Where we are: Dow Jones futures are trading steady around the 39,130 level in London, consolidating yesterday’s modest 72-point cash gain. The overnight range has been tightly confined between 39,080 and 39,180, as European desks trade with thin volumes and look ahead to the US open. Technically, the index remains pinned below its 50-day moving average, struggling to build clean momentum despite tech-led buoyancy in the broader cash indices. With US cash equity markets closed today for the holiday, thin liquidity in the futures market is amplifying sensitivity to any tick-moves in fixed income.

What’s driving it: The domestic setup is dominated by a hawkish shift at the Federal Reserve, where policymakers held rates steady but saw half of the committee signal at least one more rate increase this year. This “Warsh era” is forcing a repricing across the US curve, with the two-year yield surging 15 basis points to 4.2% and the 10-year yield climbing 6 basis points to 4.49%. This higher-for-longer outlook acts as a direct anchor on the industrial and financial heavyweights of the blue-chip index, offsetting the geopolitical relief from the US-Iran interim peace agreement. Lower energy prices, with WTI crude sliding 4.48% to $84.65 per barrel, provide some margin relief for transport and industrial constituents, but the structural drag of rising real yields remains the dominant force.

  • The sharp steepening in the US Treasury curve, led by a 15 basis point surge in the two-year yield to 4.2%, directly pressures interest-sensitive Dow components while real yields climb 9 basis points to 2.23%.
  • A dramatic 4.48% drop in WTI crude to $84.65 following the US-Iran interim peace deal has temporarily capped cost-push inflation fears, boosting airlines and logistics.
  • Speculator positioning remains a non-event for capitulation trades, with net non-commercial contracts sitting at a modest short of -2,539 (56th percentile), leaving the index highly vulnerable to fundamental macro prints rather than a positioning squeeze.
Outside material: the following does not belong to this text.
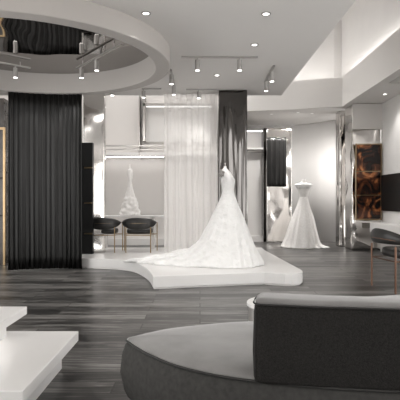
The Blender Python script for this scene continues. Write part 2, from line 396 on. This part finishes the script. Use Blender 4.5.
# ---------------- wardrobe rail and niche on the back wall (left) ----------------
rs = thing('wall_rail_shelf', 'long white wall shelf with steel clothes rail behind the table', 'shelf')
box('shelf_board', -2.9, .5, 12.75, 13.1, 2.34, 2.45, M['wall_white'], rs)
box('shelf_trim', -2.9, .5, 12.70, 12.75, 2.33, 2.37, M['metal'], rs)
box('light_strip', -2.85, -.95, 12.80, 12.83, 2.325, 2.339, M['strip_s'], rs)
box('rail', -2.9, .5, 12.80, 12.84, 2.60, 2.64, M['metal'], rs)
box('rail', -2.9, .5, 12.80, 12.84, 2.50, 2.53, M['metal'], rs)
box('bracket', -1.59, -1.57, 12.72, 13.1, 2.28, 3.95, M['metal'], rs)
nf = thing('wall_niche', 'steel-framed lit wall recess panel above the clothes rail', 'niche')
bm = bmesh.new()
bx(bm, -1.50, -1.44, 12.85, 13.1, 2.75, 3.95); bx(bm, -1.50, .4, 12.85, 13.1, 3.68, 3.74); bx(bm, .34, .4, 12.85, 13.1, 2.75, 3.68)
finish('frame', bm, M['metal'], nf)
box('back_panel', -1.44, .34, 13.06, 13.1, 2.75, 3.68, M['wall_white'], nf)
box('light_strip', -1.42, .32, 12.95, 12.98, 3.655, 3.68, M['strip_dim'], nf)
# ---------------- wardrobe right + steel panel ----------------
wd = thing('wardrobe_niche', 'tall open white wardrobe with steel rail right of the dark column', 'wardrobe')
box('back_panel', 1.25, 1.97, 14.5, 14.55, 0, 3.25, M['wall_white'], wd)
box('shelf', 1.25, 1.93, 14.1, 14.5, 2.66, 2.71, M['wall_white'], wd)
box('shelf', 1.25, 1.93, 14.1, 14.5, 3.2, 3.25, M['metal'], wd)
box('rail', 1.25, 1.93, 14.25, 14.28, 2.57, 2.60, M['metal'], wd)
box('side_post', 1.82, 1.97, 14.0, 14.5, 0, 3.25, M['chrome_v'], wd)
box('plinth', 1.25, 1.82, 14.1, 14.5, 0, .16, M['wall_white'], wd)
box('light_strip', 1.3, 1.8, 14.15, 14.18, 3.18, 3.2, M['strip_s'], wd)
a = fluted_box('steel_panel', 1.86, 2.55, 13.6, 13.72, 0, 3.2, M['chrome'], amp=.012, wl=.5, horiz=.012, seed=12)
tag(a, 'tall polished steel mirror panel left of the off-shoulder gown', 'mirror')
dr = thing('dark_reflection', 'black shape added to imitate a dark reflection in the tall steel mirror panel', 'reflection')  # no real clothing: black cloth shape in place of a mirrored dark patch
bm = curtain_mesh([Vector((1.84, 13.5)), Vector((2.12, 13.46)), Vector((2.38, 13.5))], 1.57, 2.92, .03, .13, seed=17)
o = finish('reflection_drape', bm, M['black_curtain'], dr, smooth=True); o.modifiers.new('solid', 'SOLIDIFY').thickness = .004
bm = bmesh.new(); tube(bm, [(1.91, 13.5, 2.86), (2.15, 13.46, 2.92), (2.40, 13.5, 2.86)], .008); finish('added_bar', bm, M['metal'], dr)
# ---------------- amber marble cabinet ----------------
cb = thing('marble_cabinet', 'tall steel-clad cabinet with amber marble panels in gold frame', 'cabinet')
fluted_box('cabinet_body', 3.61, 4.295, 11.64, 12.2, 0, HB-.01, M['chrome_h'], cb, amp=.02, wl=.5, horiz=.05, seed=21)
box('top_panel', 3.60, 4.298, 11.55, 11.6, 2.87, HB-.01, M['wall'], cb)
for z0, z1 in ((.76, 1.30), (1.33, 1.86), (1.89, 2.50)):
    box('marble_panel', 3.68, 4.25, 11.53, 11.57, z0, z1, M['marble_t'], cb)
bm = bmesh.new()
for z in (.73, 1.30, 1.86, 2.50): bx(bm, 3.66, 4.27, 11.51, 11.57, z+.006, z+.024)
for x in (3.662, 4.25): bx(bm, x, x+.018, 11.51, 11.57, .73, 2.53)
finish('frame', bm, M['gold'], cb)
tv = thing('television', 'flat black screen on the right-hand wall', 'television')
box('screen', 4.245, 4.255, 8.6, 11.48, .97, 1.76, M['screen'], tv)
box('bezel', 4.255, 4.298, 8.58, 11.50, .95, 1.78, M['black'], tv)
co = thing('wall_console', 'long white console mounted below the wall screen', 'console')
box('console_body', 3.95, 4.298, 7.5, 11.4, .46, .68, M['wall_white'], co, bevel=.005)
box('recess_back', 4.2, 4.298, 7.5, 11.4, 0, .46, M['wall'], co)
# ---------------- gowns ----------------
def skirt(name, cx, cy, tabL, tabR, tabW, zt, zb, m, parent, nf, amp, twist=0, seed=0, hem=.03):
    rings = []; rows = 46; n = 220
    for i in range(rows+1):
        u = i/rows; z = zt+(zb-zt)*(1-(1-u)**1.0) if False else zt+(zb-zt)*u
        Lr, Rr, Wr = interp(tabL, z), interp(tabR, z), interp(tabW, z)
        ring = []
        for j in range(n):
            a = 2*pi*j/n
            f = 1+amp*(u**1.2)*(sin(nf*a+3*noise.noise(Vector((cos(a), sin(a), seed)))+u*twist)*.6+.9*noise.noise(Vector((cos(a)*3, sin(a)*3, seed+u*2.2))))
            x = (Rr if cos(a) > 0 else Lr)*cos(a)*f; y = Wr*sin(a)*f
            y += max(0, -cos(a))*max(0, Lr-Rr)*.30
            zz = z+ (hem*.6*noise.noise(Vector((cx+x*5, y*5, seed+z*3))) if 0 < i < rows else 0)*u
            ring.append((cx+x, cy+y, max(zb, zz)))
        rings.append(ring)
    bm = bmesh.new(); loft(bm, rings); return finish(name, bm, m, parent, smooth=True)
def body(name, rows, m, parent, cx, cy, n=40, cap=True):
    """rows: z, x offset, rx, ry"""
    rr = smooth_pts(rows, 6); rings = []
    for z, xo, rx, ry in [tuple(r) for r in rr]:
        rings.append([(cx+xo+rx*cos(2*pi*j/n), cy+ry*sin(2*pi*j/n), z) for j in range(n)])
    bm = bmesh.new(); loft(bm, rings, cap); return finish(name, bm, m, parent, smooth=True)
def V4(rows): return rows
# Vector supports 4D
g = thing('wedding_gown', 'large white ball gown with long train spread on the platform', 'dress')
GX, GY = .447, 7.85
tL = [(1.34, .095), (1.26, .11), (1.144, .16), (.84, .31), (.583, .45), (.423, .64), (.33, .92), (.275, 1.2), (.235, 1.42), (.205, 1.56), (ZP, 1.62)]
tR = [(1.34, .10), (1.26, .115), (.95, .24), (.615, .375), (.36, .485), (.22, .535), (ZP, .56)]
tW = [(1.34, .09), (1.26, .11), (.95, .22), (.615, .34), (.36, .44), (.22, .50), (ZP, .53)]
skirt('skirt', GX, GY, tL, tR, tW, 1.33, ZP+.002, M['satin'], g, 19, .075, twist=1.4, seed=2, hem=.10)
body('bodice', [(1.30, 0, .10, .10), (1.40, 0, .102, .12), (1.51, .0, .115, .155), (1.58, -.022, .10, .17), (1.635, -.045, .088, .16), (1.675, -.05, .06, .12)], M['satin'], g, GX, GY)
bm = bmesh.new()
for k in range(9):
    a = k*2.4; r = .012*math.sqrt(k)
    bmesh.ops.create_icosphere(bm, subdivisions=2, radius=.024, matrix=Matrix.Translation((GX-.112+r*cos(a), GY-.15, 1.615+r*sin(a)*1.5)))
f = finish('rosette', bm, M['flower'], g, smooth=True); f['label'] = 'grey rosette on the shoulder'
f_ = thing('dress_form', 'slim dress form neck and stand carrying the large ball gown', 'mannequin', (GX, GY, ZP))
body('neck', [(1.40, -.04, .055, .10), (1.46, -.045, .058, .12), (1.51, -.048, .05, .09), (1.54, -.045, .026, .04), (1.57, -.043, .02, .025)], M['form'], f_, 0, 0)
bm = bmesh.new(); cyl(bm, (-.043, 0), .006, 1.56, 1.61, 10); cyl(bm, (-.043, 0), .013, 1.605, 1.62, 12); finish('finial', bm, M['metal'], f_, smooth=False)
bm = bmesh.new(); cyl(bm, (0, 0), .014, .02, 1.42, 12); finish('pole', bm, M['metal'], f_)
bm = bmesh.new(); cyl(bm, (0, 0), .16, .001, .02, 32); finish('base', bm, M['metal'], f_)
# second gown
g2 = thing('wedding_gown', 'smaller off-shoulder lace gown standing by the curved back wall', 'dress')
HX, HY = 2.63, 12.45
tL = [(1.28, .10), (1.05, .17), (.71, .31), (.4, .41), (.15, .50), (.03, .56), (.005, .58)]
tR = [(1.28, .10), (1.05, .16), (.71, .27), (.4, .34), (.15, .40), (.06, .46), (.03, .56), (.005, .64)]
tW = [(1.28, .09), (1.05, .16), (.71, .27), (.4, .36), (.15, .42), (.005, .46)]
skirt('skirt', HX, HY, tL, tR, tW, 1.28, .004, M['lace'], g2, 15, .07, seed=6)
body('bodice', [(1.25, 0, .10, .09), (1.36, 0, .125, .10), (1.47, 0, .15, .12), (1.52, 0, .165, .12)], M['lace'], g2, HX, HY)
body('shoulder_ruffle', [(1.49, 0, .17, .13), (1.54, 0, .205, .14), (1.585, 0, .225, .14), (1.61, 0, .19, .12), (1.63, 0, .12, .09)], M['satin'], g2, HX, HY)
f_ = thing('dress_form', 'white bust form and stand wearing the off-shoulder gown', 'mannequin', (HX, HY, 0))
body('neck', [(1.58, 0, .12, .08), (1.64, 0, .09, .06), (1.67, 0, .055, .05), (1.72, 0, .045, .045)], M['form'], f_, 0, 0)
bm = bmesh.new(); cyl(bm, (0, 0), .014, .02, 1.58, 12); finish('pole', bm, M['metal'], f_)
bm = bmesh.new(); cyl(bm, (0, 0), .16, .001, .02, 32); finish('base', bm, M['metal'], f_)
# ---------------- table, chairs, paper-sculpture dress ----------------
tb = thing('long_table', 'long white table with thin top on the back of the platform', 'table')
box('tabletop', -2.15, .25, 10.08, 10.52, .845, .875, M['stone'], tb, bevel=.004)
for x in (-2.0, -1.0, .1): box('leg', x-.03, x+.03, 10.3, 10.5, ZP, .845, M['wall_white'], tb)
md = thing('miniature_gown', 'miniature white ruffled gown on a slim stem standing on the table', 'sculpture')
MX, MY = -1.47, 10.3
rings = []
n = 60; prof = [(.875, .20), (.93, .205), (1.0, .18), (1.1, .165), (1.2, .135), (1.28, .10), (1.36, .08), (1.48, .052), (1.58, .040), (1.70, .055), (1.78, .062), (1.84, .045)]
for i in range(61):
    z = .875+(1.84-.875)*i/60; r = interp(prof, z); amp = .22 if z < 1.34 else .03
    rings.append([(MX+r*(1+amp*(noise.noise(Vector((cos(2*pi*j/n)*2.2, sin(2*pi*j/n)*2.2, z*16)))+.5*sin((z*30) % 1)))*cos(2*pi*j/n), MY+r*.8*(1+amp*noise.noise(Vector((cos(2*pi*j/n)*2.2, sin(2*pi*j/n)*2.2, z*16))))*sin(2*pi*j/n), z) for j in range(n)])
bm = bmesh.new(); loft(bm, rings); finish('ruffled_skirt', bm, M['lace'], md, smooth=True)
body('bodice', [(1.835, 0, .045, .036), (1.86, 0, .025, .022), (1.90, -.005, .016, .016), (1.95, -.01, .018, .018)], M['lace'], md, MX, MY, n=20)
CH = []
def chair(loc, rz, label, metal, group, slope=.0, drop=.13):
    """faces local -y; backrest at +y"""
    t = thing('armchair', label, 'chair', loc, rz, group)
    bm = bmesh.new(); pts = rounded([(.25, -.24, .06), (.25, .14, .16), (-.25, .14, .16), (-.25, -.24, .06)][::-1], 6); prism(bm, pts, .36, .46)
    finish('seat', bm, M['black_leather'], t, bevel=.03, smooth=True)
    # backrest: curved padded shell, sloping toward the arms
    rings = []
    N_ = 28
    for i in range(N_+1):
        a = pi*i/N_; cx_, cy_ = .315*cos(a), .02+.235*sin(a); hh = sin(a)
        zt = .60+.085*hh; zb = .60-drop*hh**.7-.02; zs = slope*(cy_-.25); zt += zs; zb += zs; d = Vector((cos(a)*.8, sin(a))).normalized(); ring = []
        for k in range(12):
            b = 2*pi*k/12; off = .028*cos(b)
            ring.append((cx_+d.x*off, cy_+d.y*off, (zt+zb)/2+(zt-zb)/2*sin(b)))
        rings.append(ring)
    bm = bmesh.new(); loft(bm, rings); finish('backrest', bm, M['black_leather'], t, smooth=True)
    bm = bmesh.new(); tube(bm, [(-.33, -.22, .575-.47*slope)]+[(.33*cos(pi-pi*i/20), .02+.255*sin(pi*i/20), .575+slope*(.255*sin(pi*i/20)-.23)) for i in range(21)]+[(.33, -.22, .575-.47*slope)], .009); finish('arm_rail', bm, M[metal], t, smooth=True)
    for x, y in ((-.33, -.22), (.33, -.22), (-.24, .20), (.24, .20)):
        bm = bmesh.new(); cyl(bm, (x, y), .010, 0, .575-.47*slope if y < 0 else .50, 10); finish('leg', bm, M[metal], t)
    bm = bmesh.new(); tube(bm, [(-.33, -.22, .34), (.33, -.22, .34), (.24, .20, .34), (-.24, .20, .34)], .008, closed=True); finish('seat_frame', bm, M[metal], t)
    return t
gg = 'armchairs at the white table'
chair((-1.20, 9.72, ZP), pi, 'black leather armchair with gold legs nearest the sheer curtain', 'gold', gg)
chair((-1.90, 9.72, ZP), pi, 'black gold-legged armchair half hidden at the steel column', 'gold', gg)
a = chair((2.72, 6.6, 0), radians(98), 'dark armchair with thin copper legs before the wall console', 'copper', None, slope=.22, drop=.06)
a.scale = (1.3, 1.35, 1.2)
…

NY session focus: The upcoming 08:30 ET macro data release will test the resilience of the yield backup ahead of the thin-liquidity afternoon. Key levels to watch on the US30 include yesterday’s high of 39,240, where selling pressure is expected to cluster, while a break below the 39,000 support level could trigger a quick cascade toward 38,850. The trade that is working is shorting cyclical Dow components against tech, while the risk-on momentum trade is vulnerable to any further hawkish Fed commentary. The pain trade is a sustained break above 39,300 that forces systematic trend-followers to cover their short positions in an illiquid holiday session.